O clima mais seco favorece a ocorrência de fogo. Em 2024, choveu 448 mm (-20%) abaixo da média do bioma, enquanto a temperatura ficou 1,5oC acima da média. Em alguns locais da Amazônia, a anomalia de precipitação atingiu -1000 mm/ano. A diminuição das chuvas contribuiu para o aumento da área queimada, que atingiu 15,6 milhões de hectares no bioma em 2024. A fumaça dos incêndios contém MP2,5, cuja concentração alcançou uma média anual de 24,8 µg/m3 em 2024.
No pico da estação do fogo, em setembro, a área queimada na Amazônia atinge dois milhões de hectares, em média. A concentração média de MP2,5 pode chegar a 43 µg/m3 nessa época do ano. Por outro lado, na época das chuvas, as concentrações de MP2,5 ficam abaixo de 15 µg/m3 na Amazônia.
“Esses números são valiosos para compreender e gerir a qualidade do ar, apesar de não poderem ser tomados de maneira absoluta. Eles indicam a presença de plumas de poluição, áreas e períodos críticos, comportamentos temporais de concentração e dispersão de poluentes, entre outros, o que pode auxiliar na identificação dos problemas de poluição e no desenho de soluções”, diz David Tsai, gerente de projetos do IEMA responsável pela Plataforma da Qualidade do Ar, que reúne os dados de monitoramento da qualidade do ar gerados por estações de medição em solo dos órgãos estaduais de meio ambiente. “Porém, é importante lembrar que atualmente os dados de satélite e modelagem não têm a acurácia necessária para aferir o cumprimento de padrões de qualidade do ar”, ressalta.
Em 2024, os estados da região Norte registraram déficits de precipitação, com destaque para Rondônia, onde choveu 648 mm (36% abaixo da média histórica entre 1985 e 2024). Os estados com menor número de dias chuvosos foram Sergipe, Pernambuco e Alagoas, variando entre 266 e 272 dias sem chuva. Se por um lado choveu menos no norte do país em 2024, os estados da região Sul registraram chuvas acima da média, especialmente o Rio Grande do Sul, onde choveu 328 mm (19% acima da média histórica). Em maio de 2024, choveu mais do que o dobro do esperado para o Rio Grande do Sul: foram 370 mm, 150% acima da média histórica. A região serrana do estado registrou volumes de chuva até 500 mm acima da média em maio de 2024.
“Esse padrão de seca na maior parte do Brasil e de chuvas na região Sul é tipicamente observado em anos de fenômeno meteorológico El Niño, resultado do aquecimento anômalo das águas do oceano Pacífico”, explica Luiz Machado.

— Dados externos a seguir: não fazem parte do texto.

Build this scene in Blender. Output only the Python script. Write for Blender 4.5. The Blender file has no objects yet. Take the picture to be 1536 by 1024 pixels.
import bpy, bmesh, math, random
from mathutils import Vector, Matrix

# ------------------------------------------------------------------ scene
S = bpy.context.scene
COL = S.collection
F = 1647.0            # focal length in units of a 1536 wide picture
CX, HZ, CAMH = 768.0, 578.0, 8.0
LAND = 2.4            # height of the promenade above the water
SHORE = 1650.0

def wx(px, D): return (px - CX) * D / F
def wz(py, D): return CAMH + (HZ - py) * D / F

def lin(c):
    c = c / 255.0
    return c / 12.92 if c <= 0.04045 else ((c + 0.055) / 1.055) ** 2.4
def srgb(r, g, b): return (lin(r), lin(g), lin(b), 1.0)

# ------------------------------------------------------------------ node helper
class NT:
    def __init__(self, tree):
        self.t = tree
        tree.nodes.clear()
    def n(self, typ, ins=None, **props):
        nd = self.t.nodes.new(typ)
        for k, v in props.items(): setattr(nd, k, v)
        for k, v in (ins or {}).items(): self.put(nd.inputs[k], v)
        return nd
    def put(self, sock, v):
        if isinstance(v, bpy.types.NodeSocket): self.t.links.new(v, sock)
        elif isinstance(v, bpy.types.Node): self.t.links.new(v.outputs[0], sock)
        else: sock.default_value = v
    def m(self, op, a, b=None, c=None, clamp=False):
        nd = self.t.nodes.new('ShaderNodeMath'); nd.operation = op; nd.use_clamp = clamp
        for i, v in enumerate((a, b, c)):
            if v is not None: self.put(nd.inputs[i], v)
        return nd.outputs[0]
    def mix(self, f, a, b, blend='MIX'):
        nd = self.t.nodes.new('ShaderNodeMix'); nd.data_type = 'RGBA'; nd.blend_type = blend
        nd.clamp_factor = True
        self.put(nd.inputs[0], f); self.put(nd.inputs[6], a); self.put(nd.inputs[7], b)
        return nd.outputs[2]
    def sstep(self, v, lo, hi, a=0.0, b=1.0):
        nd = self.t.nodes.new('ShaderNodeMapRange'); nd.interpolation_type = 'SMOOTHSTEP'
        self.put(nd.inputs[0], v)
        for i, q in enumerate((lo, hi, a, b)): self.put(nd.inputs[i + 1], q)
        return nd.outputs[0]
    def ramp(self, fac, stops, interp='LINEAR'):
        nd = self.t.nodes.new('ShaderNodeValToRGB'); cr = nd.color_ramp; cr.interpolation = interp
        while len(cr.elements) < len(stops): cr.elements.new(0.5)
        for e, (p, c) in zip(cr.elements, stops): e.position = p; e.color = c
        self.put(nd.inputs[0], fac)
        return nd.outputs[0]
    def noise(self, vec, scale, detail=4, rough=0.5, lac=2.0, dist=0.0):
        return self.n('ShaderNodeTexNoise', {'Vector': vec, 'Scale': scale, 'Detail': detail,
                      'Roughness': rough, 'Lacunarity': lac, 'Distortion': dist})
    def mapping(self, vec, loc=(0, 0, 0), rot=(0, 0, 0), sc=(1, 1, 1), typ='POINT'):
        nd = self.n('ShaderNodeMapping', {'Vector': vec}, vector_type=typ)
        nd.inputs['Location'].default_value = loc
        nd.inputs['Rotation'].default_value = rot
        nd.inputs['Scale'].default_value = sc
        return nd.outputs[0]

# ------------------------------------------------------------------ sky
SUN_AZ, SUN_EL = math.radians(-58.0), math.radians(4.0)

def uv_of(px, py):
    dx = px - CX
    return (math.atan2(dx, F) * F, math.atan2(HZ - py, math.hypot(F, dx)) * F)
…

Enquanto a temperatura do ar tem aumentado sistematicamente em todo o país, a precipitação anual mostra um comportamento mais complexo, com alternância entre períodos secos e chuvosos nos últimos 40 anos em todo o Brasil. Em 2009 choveu 252 mm (+ 14%) acima da média no país. Já 2023 foi o ano mais seco, com chuvas 308 mm (- 18%) abaixo da média, quando se registrou o volume de 1446 mm.
A região do Matopiba, fronteira agrícola do Cerrado, perdeu 27% de áreas naturais entre 1985 e 2024, majoritariamente (99%) para a agropecuária. No Matopiba, a temperatura tem aumentado a uma taxa de 0,32oC por década. A precipitação mostra uma alternância entre períodos secos e chuvosos, com número de dias sem chuva variando de 145 a 210 dias por ano.
No caso da Caatinga, o ano mais quente e seco foi 2023, com temperatura 0,8 oC acima da média histórica e precipitação média de 547 mm/ano (27% abaixo da média). A distribuição espacial das chuvas no bioma é desigual, e, em seu interior, foram observadas regiões com precipitação inferior a 300 mm em 2023.
Além das informações mencionadas, o MapBiomas Atmosfera também reúne dados sobre o número de dias sem chuva e a disponibilidade de água no solo — indicadores para a análise do estresse hídrico no Brasil. O sistema ainda apresenta informações sobre dias de chuva persistente, que ajudam a identificar regiões com excesso de precipitação e monitorar áreas vulneráveis a enchentes. Por exemplo, os dados de 2024 mostram anomalia de dias com chuva persistente no Rio Grande do Sul, especialmente entre os meses de abril e junho.